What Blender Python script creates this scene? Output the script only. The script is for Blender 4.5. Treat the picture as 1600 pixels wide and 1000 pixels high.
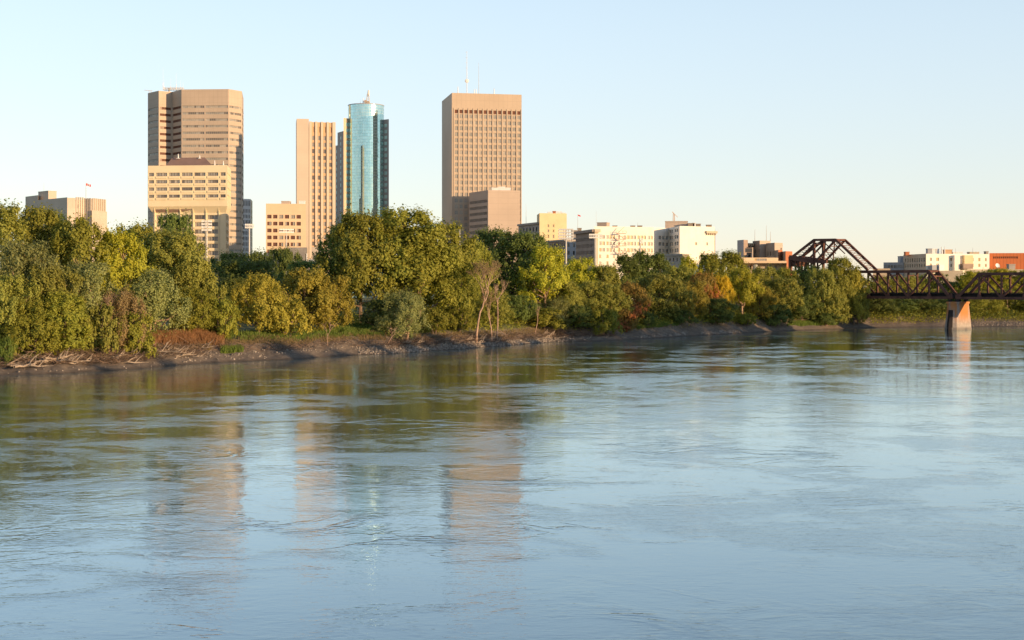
import bpy, math, random
import numpy as np
from mathutils import Vector, Matrix, noise as mnoise

for o in list(bpy.data.objects):
    bpy.data.objects.remove(o)
SC = bpy.context.scene
COL = SC.collection
R = math.radians
rnd = random.Random(7)

# ------------------------------------------------------------------ camera
FPX = 2222.0          # focal length in pixels of the 1600 px wide photograph
CAM_Z = 13.0
HORIZON = 450.0
cam_d = bpy.data.cameras.new('camera')
cam_d.sensor_width = 36.0
cam_d.lens = FPX / 1600 * 36.0
cam_d.shift_y = (HORIZON - 500.0) / 1600.0
cam_d.clip_start = 0.5
cam_d.clip_end = 30000
cam = bpy.data.objects.new('camera', cam_d)
COL.objects.link(cam)
cam.location = (0, 0, CAM_Z)
cam.rotation_euler = (R(90), 0, 0)
SC.camera = cam

# ------------------------------------------------------------------ sky and sun
SUN_AZ = 54.6         # degrees to the right of straight behind the camera
SUN_EL = 7.5
sv = Vector((math.sin(R(SUN_AZ)) * math.cos(R(SUN_EL)), -math.cos(R(SUN_AZ)) * math.cos(R(SUN_EL)), math.sin(R(SUN_EL))))
world = bpy.data.worlds.new('World')
SC.world = world
world.use_nodes = True
wn = world.node_tree
bg = wn.nodes['Background']
sky = wn.nodes.new('ShaderNodeTexSky')
sky.sky_type = 'NISHITA'
sky.sun_disc = False
sky.sun_elevation = R(SUN_EL)
sky.sun_rotation = math.atan2(sv.x, sv.y)
sky.altitude = 1500
sky.air_density = 1.0
sky.dust_density = 0.3
sky.ozone_density = 2.0
# the clear sky seen through thin bright high haze: thickest low down, none overhead
def wmath(op, a, b):
    nd = wn.nodes.new('ShaderNodeMath')
    nd.operation = op
    for i, v in enumerate((a, b)):
        if isinstance(v, (int, float)):
            nd.inputs[i].default_value = v
        else:
            wn.links.new(v, nd.inputs[i])
    return nd.outputs[0]
wtc = wn.nodes.new('ShaderNodeTexCoord')
wsep = wn.nodes.new('ShaderNodeSeparateXYZ')
wn.links.new(wtc.outputs['Generated'], wsep.inputs[0])
up = wmath('MAXIMUM', wsep.outputs[2], 0.0)
hz = wmath('MULTIPLY', wmath('POWER', 2.718, wmath('MULTIPLY', wmath('MULTIPLY', up, up), -9.0)), 0.62)
tint = wn.nodes.new('ShaderNodeMix')
tint.data_type = 'RGBA'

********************

- _TASK DIRECTIONS_: Repeat only the lines between the start of the data and the line with "SC.camera = cam", including those two lines, and skip the pictures.

- _EXERCISE RESPONSE_:
What Blender Python script creates this scene? Output the script only. The script is for Blender 4.5. Treat the picture as 1600 pixels wide and 1000 pixels high.
import bpy, math, random
import numpy as np
from mathutils import Vector, Matrix, noise as mnoise

for o in list(bpy.data.objects):
    bpy.data.objects.remove(o)
SC = bpy.context.scene
COL = SC.collection
R = math.radians
rnd = random.Random(7)

# ------------------------------------------------------------------ camera
FPX = 2222.0          # focal length in pixels of the 1600 px wide photograph
CAM_Z = 13.0
HORIZON = 450.0
cam_d = bpy.data.cameras.new('camera')
cam_d.sensor_width = 36.0
cam_d.lens = FPX / 1600 * 36.0
cam_d.shift_y = (HORIZON - 500.0) / 1600.0
cam_d.clip_start = 0.5
cam_d.clip_end = 30000
cam = bpy.data.objects.new('camera', cam_d)
COL.objects.link(cam)
cam.location = (0, 0, CAM_Z)
cam.rotation_euler = (R(90), 0, 0)
SC.camera = cam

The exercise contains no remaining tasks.